Arrepentimientos
Ha habido muchos psicólogos empeñados en defender que el remordimiento no sirve para nada. Olvidan que tiene que ser el comienzo de un cambio.
Hay una frase que me irrita profundamente, sobre todo porque se dice con tono de orgullo, como si fuera una demostración de autenticidad: “No me arrepiento de nada de lo que he hecho”. Tal vez porque la edad me impulsa a hacer recuento de mi vida, lo cierto es que cada vez me arrepiento de más cosas: de cosas que hice mal o que no hice o cuyas consecuencias no preví. El lenguaje ha analizado muy bien los sentimientos morales y habla de culpa (objetiva), sentimiento de culpa (que puede ser justificado o injustificado), remordimiento y arrepentimiento. La moral católica, que afinó mucho en estos temas, distinguía diversas etapas: examen de conciencia, dolor de corazón y propósito de enmienda. Esto último es lo que da sentido a lo anterior. Ha habido muchos psicólogos empeñados en defender que el remordimiento no sirve para nada. Olvidan que tiene que ser el comienzo de un cambio. De lo contrario es, ciertamente, un sentimiento inútil.
Creo que ha sido una tragedia social que hayamos tirado por la borda la práctica del examen de conciencia. Lo hemos hecho con el convencimiento de que era un invento de la religión para culpabilizarnos, pero olvidábamos que los antiguos estoicos y epicúreos lo practicaban sistemáticamente. Después han colaborado la prisa, la glorificación del presente, una cierta laxitud ética que nos afecta, el adormecimiento de la sensibilidad, y también el hábito de echar la culpa de todo a la sociedad, en vez de evaluar la responsabilidad de cada uno de nosotros. Vuelvo a decir que esta es un meditación en voz alta. Estoy hablando de mí. Por ejemplo, cada vez que he intentado “hacerme el listo”, me he equivocado. Menciono esto porque creo que es una motivación muy generalizada.
A los que sentimos arrepentimiento por muchas cosas, nos asalta inevitablemente una pregunta: ¿por qué lo hice? Sócrates respondió: siempre se hace el mal por ignorancia. Si lo conociéramos, haríamos siempre el bien. Sartre salió por otro camino: el ser humano cambia constantemente: el yo de hoy no es el yo que hizo esa acción ayer. Ambas respuestas son insuficientes y pueden ser esgrimidas como excusa para cualquier cosa. Es verdad que nos resulta difícil explicar nuestros actos, sobre todo porque suelen estar multimotivados, es decir, son el resultado de muchos deseos o hábitos concurrentes que en una situación dada impulsan a una decisión.

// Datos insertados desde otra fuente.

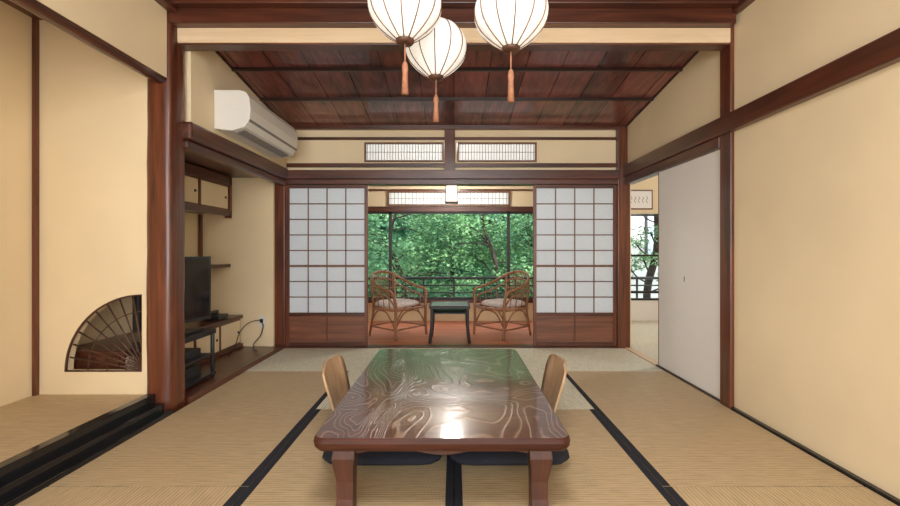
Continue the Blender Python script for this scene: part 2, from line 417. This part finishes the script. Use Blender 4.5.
# side room
b=MB('wall_side_room')
b.box(2.0,4.6,6.6,6.68,-.05,.31,fusuma_w); b.box(2.0,2.5,6.6,6.68,.31,2.4,cream); b.box(3.55,4.6,6.6,6.68,.31,2.4,cream); b.box(2.5,3.55,6.6,6.68,1.64,2.4,cream)
b.box(4.6,4.66,2.9,6.68,-.05,2.4,cream); b.box(1.97,4.66,2.9,2.96,-.05,2.4,cream)
b.box(1.94,2.0,4.86,6.68,-.05,2.4,cream); b.done()
b=MB('window_2')
for x in (2.5,2.64,3.5): b.box(x,x+.05,6.58,6.63,.31,1.64,dark_pl)
for z in (.31,.42,.98,1.60): b.box(2.5,3.55,6.585,6.625,z,z+.03,dark_pl)
b.done()
b=MB('framed_calligraphy'); b.box(2.64,3.04,6.575,6.60,1.70,2.0,kumiko); b.box(2.66,3.02,6.57,6.577,1.72,1.98,fusuma_w)
for i in range(5):
    x=2.70+.06*i; b.tube(cr([(x,6.569,1.90-.01*(i%2)),(x+.02,6.569,1.87),(x-.005,6.569,1.84),(x+.015,6.569,1.80)],4),.003,dark_pl,5)
b.done()
one('ceiling_side_room',1.97,4.7,2.9,6.7,2.3,2.38,wood_x)
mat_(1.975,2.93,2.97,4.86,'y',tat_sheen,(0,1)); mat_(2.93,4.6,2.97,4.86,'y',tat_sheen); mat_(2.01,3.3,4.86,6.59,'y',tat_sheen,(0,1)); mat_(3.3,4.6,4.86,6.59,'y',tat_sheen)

# ceilings
def cz(y): return 2.45+.13*(4.79-y)
b=MB('ceiling')
b.hexa([(-2.0,3.04,cz(3.04)),(2.05,3.04,cz(3.04)),(2.05,4.9,cz(4.9)),(-2.0,4.9,cz(4.9)),(-2.0,3.04,cz(3.04)+.06),(2.05,3.04,cz(3.04)+.06),(2.05,4.9,cz(4.9)+.06),(-2.0,4.9,cz(4.9)+.06)],ceil_m)
x=-1.8
while x<1.9:
    b.hexa([(x-.003,3.05,cz(3.05)-.002),(x+.003,3.05,cz(3.05)-.002),(x+.003,4.78,cz(4.78)-.002),(x-.003,4.78,cz(4.78)-.002),(x-.003,3.05,cz(3.05)+.01),(x+.003,3.05,cz(3.05)+.01),(x+.003,4.78,cz(4.78)+.01),(x-.003,4.78,cz(4.78)+.01)],black_l); x+=.30
b.done()
b=MB('trim_9')
for y in (3.23,3.60,4.12): b.box(-1.86,1.91,y-.012,y+.012,cz(y)-.028,cz(y)+.005,slat_m)
for xx in (-1.86,1.897):
    b.hexa([(xx,3.04,cz(3)-.02),(xx+.013,3.04,cz(3)-.02),(xx+.013,4.78,cz(4.78)-.02),(xx,4.78,cz(4.78)-.02),(xx,3.04,cz(3)+.01),(xx+.013,3.04,cz(3)+.01),(xx+.013,4.78,cz(4.78)+.01),(xx,4.78,cz(4.78)+.01)],slat_m)
b.done(.003,1)
b=MB('trim_10')
b.box(-1.94,1.88,2.92,3.02,2.49,2.59,lightwood)
b.box(-1.94,1.88,2.93,3.03,2.480,2.492,wood_x)
b.box(-1.94,1.88,2.86,3.03,2.59,2.69,wood_x); b.box(-1.94,1.90,2.80,3.03,2.69,2.80,wood_x)
b.box(-1.94,1.88,2.94,3.03,2.69,2.95,wood_x)
b.done(.005)
b=MB('ceiling_front'); b.box(-2.0,2.0,-3,2.95,2.77,2.85,ceil_m)
for y in (2.5,2.0,1.5,1.0,.5): b.box(-1.9,1.91,y-.02,y+.02,2.735,2.775,wood_x)
b.done()
b=MB('trim_11'); b.box(1.85,1.91,-3,2.86,2.66,2.77,wood_y); b.box(-1.90,-1.84,-3,2.86,2.66,2.77,wood_y); b.done(.006)
one('roof_sun_shield',-3.2,5.0,-3,7.3,2.95,3.05,wood_x)  # unseen slab added to keep the sun from leaking into the rooms

# engawa (sun porch)
one('floor_engawa',-2.2,1.94,4.86,6.6,-.05,-.006,carpet)
b=MB('wall_engawa')
b.box(-2.2,1.94,6.6,6.68,-.05,.29,cream_d)
b.box(-2.2,1.94,6.6,6.68,1.99,2.5,cream); b.box(-2.2,-1.02,6.6,6.68,1.74,1.99,cream); b.box(.86,1.94,6.6,6.68,1.74,1.99,cream)
b.box(-2.26,-2.2,4.86,6.68,-.05,2.5,cream)
b.done()
one('ceiling_engawa',-2.2,1.94,4.86,6.68,2.34,2.40,wood_x)
b=MB('trim_12'); b.box(-2.2,1.94,6.56,6.66,1.665,1.745,wood_x); b.box(-2.2,1.94,6.57,6.60,1.985,2.01,wood_x); b.box(-2.2,1.94,6.575,6.6,2.06,2.085,wood_x); b.box(-2.2,1.94,6.54,6.67,.275,.32,wood_x); b.done(.003,1)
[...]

Cada uno tiene sus demonios interiores que debe controlar: la vanidad, el resentimiento, la violencia, el sexo, la ambición, la pereza. La cobardía, casi siempre.
La tercera etapa que señalaban los moralistas es la más complicada: reparar el daño, restituir. Algunas veces es posible: que quien ha robado devuelva lo robado. Otras veces es más difícil, porque el daño es irreparable. Para los autores griegos, la tragedia consistía en tener que enfrentarse con problemas insolubles. Los personajes de Dostoievski se castigaban a sí mismos sin clemencia por sus faltas. Tal vez la solución menos mala sea una especie de “pena sustitutoria”. No puedo arreglar lo que hice, pero puedo colaborar –precisamente por esa razón– a que no vuelva a suceder. No solo que el arrepentido no vuelva a hacerlo, sino también que colabore a que otros no lo hagan. Es posible que esa sea la razón de que muchos arrepentidos se hayan convertido en predicadores contra aquello que defendieron. Muchos pueden pensar que eso perpetúa indefinidamente el remordimiento. En realidad, lo que prolonga es el arrepentimiento, y eso está bien.